─── Provided data

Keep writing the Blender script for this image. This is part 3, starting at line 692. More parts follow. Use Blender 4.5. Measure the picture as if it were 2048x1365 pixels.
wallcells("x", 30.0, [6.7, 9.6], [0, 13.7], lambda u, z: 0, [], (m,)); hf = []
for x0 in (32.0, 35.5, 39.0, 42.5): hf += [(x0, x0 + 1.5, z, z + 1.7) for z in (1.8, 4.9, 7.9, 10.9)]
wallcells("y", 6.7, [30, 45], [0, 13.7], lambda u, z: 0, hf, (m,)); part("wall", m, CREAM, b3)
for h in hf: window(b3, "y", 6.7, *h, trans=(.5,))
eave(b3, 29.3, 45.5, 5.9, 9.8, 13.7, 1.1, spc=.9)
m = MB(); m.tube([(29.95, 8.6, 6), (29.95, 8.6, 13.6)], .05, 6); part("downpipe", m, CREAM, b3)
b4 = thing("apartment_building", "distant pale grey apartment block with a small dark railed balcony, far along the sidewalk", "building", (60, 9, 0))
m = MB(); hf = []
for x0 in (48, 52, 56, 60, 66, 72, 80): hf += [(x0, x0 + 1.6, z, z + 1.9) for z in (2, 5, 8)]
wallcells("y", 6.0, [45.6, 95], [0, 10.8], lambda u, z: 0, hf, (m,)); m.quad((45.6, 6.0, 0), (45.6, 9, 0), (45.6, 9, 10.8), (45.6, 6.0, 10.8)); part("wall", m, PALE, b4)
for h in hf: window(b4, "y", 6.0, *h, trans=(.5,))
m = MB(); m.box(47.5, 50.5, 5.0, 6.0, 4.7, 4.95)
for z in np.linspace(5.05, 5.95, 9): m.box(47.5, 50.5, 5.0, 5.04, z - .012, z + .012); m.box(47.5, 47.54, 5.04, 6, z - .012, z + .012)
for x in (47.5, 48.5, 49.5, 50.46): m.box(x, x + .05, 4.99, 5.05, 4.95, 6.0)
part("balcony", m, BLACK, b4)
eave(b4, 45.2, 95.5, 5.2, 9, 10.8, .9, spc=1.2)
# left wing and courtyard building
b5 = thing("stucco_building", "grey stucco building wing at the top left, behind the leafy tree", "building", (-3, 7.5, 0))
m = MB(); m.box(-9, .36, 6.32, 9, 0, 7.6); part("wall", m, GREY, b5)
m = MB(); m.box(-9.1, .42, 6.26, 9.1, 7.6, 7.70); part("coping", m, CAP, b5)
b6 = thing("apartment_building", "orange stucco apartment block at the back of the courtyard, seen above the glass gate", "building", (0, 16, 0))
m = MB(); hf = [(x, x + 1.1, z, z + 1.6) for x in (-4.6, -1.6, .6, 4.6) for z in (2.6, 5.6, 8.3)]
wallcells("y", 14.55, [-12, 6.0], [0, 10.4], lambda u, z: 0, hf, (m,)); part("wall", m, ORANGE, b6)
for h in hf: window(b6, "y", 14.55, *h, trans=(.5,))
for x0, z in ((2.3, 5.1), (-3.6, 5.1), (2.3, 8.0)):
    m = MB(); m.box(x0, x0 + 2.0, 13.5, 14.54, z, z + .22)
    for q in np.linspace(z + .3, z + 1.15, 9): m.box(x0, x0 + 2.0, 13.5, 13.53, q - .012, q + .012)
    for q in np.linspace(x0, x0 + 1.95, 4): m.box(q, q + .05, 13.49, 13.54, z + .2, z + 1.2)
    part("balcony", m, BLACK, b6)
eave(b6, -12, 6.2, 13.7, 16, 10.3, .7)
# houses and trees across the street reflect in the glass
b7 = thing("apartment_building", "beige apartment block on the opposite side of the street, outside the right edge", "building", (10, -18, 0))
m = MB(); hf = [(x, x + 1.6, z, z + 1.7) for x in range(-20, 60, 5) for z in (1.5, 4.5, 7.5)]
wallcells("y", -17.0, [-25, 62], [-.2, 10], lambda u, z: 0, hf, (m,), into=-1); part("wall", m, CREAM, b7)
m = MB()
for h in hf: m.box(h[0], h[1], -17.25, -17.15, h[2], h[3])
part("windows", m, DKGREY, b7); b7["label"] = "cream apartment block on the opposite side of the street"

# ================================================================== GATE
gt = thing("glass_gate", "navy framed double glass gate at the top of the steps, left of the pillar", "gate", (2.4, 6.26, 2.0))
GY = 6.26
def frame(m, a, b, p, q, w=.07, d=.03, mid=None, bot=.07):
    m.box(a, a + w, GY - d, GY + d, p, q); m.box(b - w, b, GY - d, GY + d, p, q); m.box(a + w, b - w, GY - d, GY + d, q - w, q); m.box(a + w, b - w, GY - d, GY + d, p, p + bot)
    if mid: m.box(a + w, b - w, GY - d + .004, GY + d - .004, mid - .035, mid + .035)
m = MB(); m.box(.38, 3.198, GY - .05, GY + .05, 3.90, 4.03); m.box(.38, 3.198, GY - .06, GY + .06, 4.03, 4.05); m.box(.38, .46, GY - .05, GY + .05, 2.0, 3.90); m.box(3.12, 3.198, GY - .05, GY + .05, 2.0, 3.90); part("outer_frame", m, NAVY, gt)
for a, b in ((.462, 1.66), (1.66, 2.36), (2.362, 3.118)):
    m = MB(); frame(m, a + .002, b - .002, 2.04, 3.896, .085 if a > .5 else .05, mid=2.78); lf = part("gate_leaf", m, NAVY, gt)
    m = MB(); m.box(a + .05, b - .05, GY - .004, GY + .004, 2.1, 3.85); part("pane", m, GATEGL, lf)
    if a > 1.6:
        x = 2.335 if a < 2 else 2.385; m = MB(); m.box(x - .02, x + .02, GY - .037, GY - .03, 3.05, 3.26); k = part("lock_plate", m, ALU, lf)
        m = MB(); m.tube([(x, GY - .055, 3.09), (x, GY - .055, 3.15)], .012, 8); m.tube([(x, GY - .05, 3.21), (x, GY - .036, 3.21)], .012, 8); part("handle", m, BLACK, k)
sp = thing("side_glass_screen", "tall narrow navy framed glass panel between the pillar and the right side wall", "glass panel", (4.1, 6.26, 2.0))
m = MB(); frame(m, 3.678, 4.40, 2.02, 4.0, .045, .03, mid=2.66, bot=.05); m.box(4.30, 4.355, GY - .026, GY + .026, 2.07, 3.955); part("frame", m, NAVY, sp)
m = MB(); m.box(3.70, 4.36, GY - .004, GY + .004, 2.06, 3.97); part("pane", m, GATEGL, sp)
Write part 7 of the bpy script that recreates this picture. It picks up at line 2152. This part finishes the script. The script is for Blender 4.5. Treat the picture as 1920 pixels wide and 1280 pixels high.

──────

## [Requirement]
State how many lines of the entries above include the word "picture", offering no text other than the number.

## [Problem solution]
2